I have watched for signs of summer change, longing for cooler temperatures as we pass through mid-August.  The mushroom species Boletus bicolor is now appearing in woods, and makes a nice addition to soup.  Through the week, I saw: the red-tailed hawk sitting on a lamppost overlooking the route to downtown, and a sudden wash of a storm melt clay into a slurry, exposing fossil remains of creatures from before time; I saw the ordinance of a spider web, and a fish jump to catch a lacewing dinner.  I saw in the darkest of night a bat wing along a river, and a man release strings of helium balloons into the pitch black depth of the evening.  As they bobbled quickly upwards and spun in circular drafts, he used a flashlight to illuminate them as they rose beyond what could be seen.  I saw his face and the focused tension in his arms and spine as he reached the flashlight up, not wanting to lose them, wanting someone not there to see, and know, still. His eagerness and despair combined into the paradoxical effect of a lifetime compacted into a solitary moment.  I wondered if anyone else looked up to the sky besides our little group that evening, to meet the sight of balloons chasing each other as if they were birds, traveling in a far away story.

Over in the east, cumulus clouds hang near the horizon; to the west, the sun is beginning descent; maybe tonight will be the night to see a meteor, you will hear hoopla if I do.  The early evening spiders are beginning to spin webs outside the window, each with its little property and fence, they will chase the smaller spiders if feeling intruded upon.  The farmers from the morning markets are home at supper now, while the rest of us are enjoying the fruits and vegetables of summer they offered.  The first apples are here, the corn is rampant, and early potatoes have been boiled for potato salad, now cooling in the refrigerator.

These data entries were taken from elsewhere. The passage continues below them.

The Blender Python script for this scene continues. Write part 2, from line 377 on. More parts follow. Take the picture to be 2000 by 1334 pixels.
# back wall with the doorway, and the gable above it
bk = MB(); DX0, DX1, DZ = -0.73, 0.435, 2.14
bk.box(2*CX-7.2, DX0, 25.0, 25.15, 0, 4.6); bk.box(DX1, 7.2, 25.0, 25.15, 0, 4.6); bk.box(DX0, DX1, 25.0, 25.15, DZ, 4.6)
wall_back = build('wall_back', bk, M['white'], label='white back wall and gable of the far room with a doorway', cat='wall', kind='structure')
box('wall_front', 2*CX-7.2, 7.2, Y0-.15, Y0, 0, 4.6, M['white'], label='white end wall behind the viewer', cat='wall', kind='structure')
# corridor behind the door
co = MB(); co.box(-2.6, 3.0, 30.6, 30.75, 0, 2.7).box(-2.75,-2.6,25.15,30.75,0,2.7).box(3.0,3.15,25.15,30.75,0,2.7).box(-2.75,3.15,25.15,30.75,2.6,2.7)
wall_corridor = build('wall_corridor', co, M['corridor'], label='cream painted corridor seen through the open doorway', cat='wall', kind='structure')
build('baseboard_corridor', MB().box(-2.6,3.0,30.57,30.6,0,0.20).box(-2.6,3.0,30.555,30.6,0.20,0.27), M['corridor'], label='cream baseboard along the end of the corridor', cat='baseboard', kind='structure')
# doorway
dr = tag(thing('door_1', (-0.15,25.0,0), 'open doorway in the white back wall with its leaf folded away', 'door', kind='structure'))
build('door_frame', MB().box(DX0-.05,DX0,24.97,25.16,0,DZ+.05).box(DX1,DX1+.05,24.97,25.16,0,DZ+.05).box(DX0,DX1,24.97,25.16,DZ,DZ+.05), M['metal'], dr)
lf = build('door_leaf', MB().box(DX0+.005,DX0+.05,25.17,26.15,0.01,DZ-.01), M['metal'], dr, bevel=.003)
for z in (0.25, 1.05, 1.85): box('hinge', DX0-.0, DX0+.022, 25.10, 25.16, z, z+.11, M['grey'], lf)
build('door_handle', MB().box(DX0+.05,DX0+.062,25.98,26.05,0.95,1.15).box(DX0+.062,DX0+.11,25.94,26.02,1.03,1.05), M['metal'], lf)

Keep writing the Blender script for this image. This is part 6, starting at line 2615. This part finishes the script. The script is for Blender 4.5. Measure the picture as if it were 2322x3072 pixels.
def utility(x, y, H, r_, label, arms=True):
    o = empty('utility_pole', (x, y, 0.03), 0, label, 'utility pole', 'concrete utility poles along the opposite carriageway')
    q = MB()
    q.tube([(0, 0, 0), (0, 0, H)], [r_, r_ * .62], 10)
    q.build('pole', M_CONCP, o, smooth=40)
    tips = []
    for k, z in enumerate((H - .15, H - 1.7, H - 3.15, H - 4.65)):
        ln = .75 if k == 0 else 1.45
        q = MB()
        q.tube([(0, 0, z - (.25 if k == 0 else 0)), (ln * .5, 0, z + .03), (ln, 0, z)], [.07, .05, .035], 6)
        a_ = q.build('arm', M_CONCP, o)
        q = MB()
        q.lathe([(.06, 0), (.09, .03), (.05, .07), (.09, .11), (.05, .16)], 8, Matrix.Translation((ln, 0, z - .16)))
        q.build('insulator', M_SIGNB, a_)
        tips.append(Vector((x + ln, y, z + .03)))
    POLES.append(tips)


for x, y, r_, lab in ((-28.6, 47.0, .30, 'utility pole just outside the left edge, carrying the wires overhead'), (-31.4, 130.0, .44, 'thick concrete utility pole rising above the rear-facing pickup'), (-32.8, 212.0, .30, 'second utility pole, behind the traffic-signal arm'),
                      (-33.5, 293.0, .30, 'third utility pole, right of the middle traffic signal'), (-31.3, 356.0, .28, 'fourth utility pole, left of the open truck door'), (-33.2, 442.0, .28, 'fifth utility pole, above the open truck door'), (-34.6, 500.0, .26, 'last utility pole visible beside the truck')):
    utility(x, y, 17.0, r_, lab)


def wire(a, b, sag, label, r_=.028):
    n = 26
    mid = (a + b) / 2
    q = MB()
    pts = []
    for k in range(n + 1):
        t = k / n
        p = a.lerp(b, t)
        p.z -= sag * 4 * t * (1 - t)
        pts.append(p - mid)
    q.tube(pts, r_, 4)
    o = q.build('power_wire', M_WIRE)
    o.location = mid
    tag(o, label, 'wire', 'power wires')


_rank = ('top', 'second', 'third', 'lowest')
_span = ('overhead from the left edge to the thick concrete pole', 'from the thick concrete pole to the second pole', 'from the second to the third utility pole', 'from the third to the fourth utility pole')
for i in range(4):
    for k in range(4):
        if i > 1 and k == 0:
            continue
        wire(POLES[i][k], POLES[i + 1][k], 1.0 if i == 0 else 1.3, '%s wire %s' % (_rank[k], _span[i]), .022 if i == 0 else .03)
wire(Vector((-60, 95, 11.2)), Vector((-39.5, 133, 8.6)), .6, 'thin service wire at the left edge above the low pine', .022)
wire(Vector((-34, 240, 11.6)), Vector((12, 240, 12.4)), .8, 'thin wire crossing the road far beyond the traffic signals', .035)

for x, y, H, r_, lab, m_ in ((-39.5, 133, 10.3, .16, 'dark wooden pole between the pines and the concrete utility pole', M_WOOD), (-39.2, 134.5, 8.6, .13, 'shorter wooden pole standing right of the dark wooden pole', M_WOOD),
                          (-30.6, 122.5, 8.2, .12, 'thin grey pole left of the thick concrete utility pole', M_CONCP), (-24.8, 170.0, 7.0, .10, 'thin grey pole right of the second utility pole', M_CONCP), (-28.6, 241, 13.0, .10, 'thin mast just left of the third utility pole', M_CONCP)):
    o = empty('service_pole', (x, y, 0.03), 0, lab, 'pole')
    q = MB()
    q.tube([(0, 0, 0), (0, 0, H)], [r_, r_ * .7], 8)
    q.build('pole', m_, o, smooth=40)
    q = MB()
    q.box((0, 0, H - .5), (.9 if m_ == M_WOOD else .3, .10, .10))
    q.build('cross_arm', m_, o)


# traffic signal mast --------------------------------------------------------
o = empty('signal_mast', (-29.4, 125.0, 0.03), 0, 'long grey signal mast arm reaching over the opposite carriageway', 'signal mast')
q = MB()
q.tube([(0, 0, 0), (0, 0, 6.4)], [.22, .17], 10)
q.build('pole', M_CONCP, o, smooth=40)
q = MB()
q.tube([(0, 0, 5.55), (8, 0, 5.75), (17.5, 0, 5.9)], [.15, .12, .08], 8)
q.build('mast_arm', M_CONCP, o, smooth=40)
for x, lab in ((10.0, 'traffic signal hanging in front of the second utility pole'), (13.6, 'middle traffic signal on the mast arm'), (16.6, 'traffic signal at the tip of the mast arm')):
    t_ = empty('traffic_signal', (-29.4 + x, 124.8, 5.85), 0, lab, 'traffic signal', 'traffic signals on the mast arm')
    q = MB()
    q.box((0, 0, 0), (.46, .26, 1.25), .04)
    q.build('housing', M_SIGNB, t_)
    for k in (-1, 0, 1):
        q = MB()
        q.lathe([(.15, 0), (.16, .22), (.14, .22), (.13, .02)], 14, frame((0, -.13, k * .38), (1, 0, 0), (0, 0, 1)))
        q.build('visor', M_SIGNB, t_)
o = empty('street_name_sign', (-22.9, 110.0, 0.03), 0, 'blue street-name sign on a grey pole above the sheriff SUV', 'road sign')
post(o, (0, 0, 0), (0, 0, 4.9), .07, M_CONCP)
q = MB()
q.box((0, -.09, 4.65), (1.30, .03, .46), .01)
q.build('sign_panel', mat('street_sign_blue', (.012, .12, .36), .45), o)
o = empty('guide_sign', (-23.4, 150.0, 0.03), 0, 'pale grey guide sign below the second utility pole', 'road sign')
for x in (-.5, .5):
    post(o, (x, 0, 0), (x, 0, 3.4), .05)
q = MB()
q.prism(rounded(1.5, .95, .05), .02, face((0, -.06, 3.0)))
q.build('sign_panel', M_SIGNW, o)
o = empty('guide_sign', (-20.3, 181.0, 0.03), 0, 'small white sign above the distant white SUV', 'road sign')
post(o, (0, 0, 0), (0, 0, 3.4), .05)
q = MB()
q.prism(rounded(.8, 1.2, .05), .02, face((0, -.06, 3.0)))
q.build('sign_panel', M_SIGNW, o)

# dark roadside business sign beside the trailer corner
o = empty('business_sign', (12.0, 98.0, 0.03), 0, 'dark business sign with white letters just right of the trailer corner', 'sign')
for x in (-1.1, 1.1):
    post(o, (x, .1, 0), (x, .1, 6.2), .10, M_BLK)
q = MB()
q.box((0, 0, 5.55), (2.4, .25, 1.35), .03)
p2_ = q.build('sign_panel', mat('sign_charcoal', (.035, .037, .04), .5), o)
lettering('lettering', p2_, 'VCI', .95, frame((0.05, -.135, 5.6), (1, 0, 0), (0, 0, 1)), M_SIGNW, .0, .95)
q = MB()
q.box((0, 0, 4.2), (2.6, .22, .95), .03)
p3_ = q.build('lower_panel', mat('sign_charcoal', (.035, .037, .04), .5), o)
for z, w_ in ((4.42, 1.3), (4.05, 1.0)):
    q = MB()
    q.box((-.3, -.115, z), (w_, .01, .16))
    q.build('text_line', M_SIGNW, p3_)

Fold yourself into the night, it welcomes us as much as the day will with dawn.  There is more to see in the night sky, go get some binoculars if you like, many work with excellent precision for the same price that would only purchase a poorer telescope.  Take a good look at the moon, and invest in the same curiosity that sped other scientists before you to burn with curiosity and invention.  Let sleep come then, while you weave stories to tell in that space of time between waking and oblivion.  Sleep in this good night, peacefully, with clear hearts.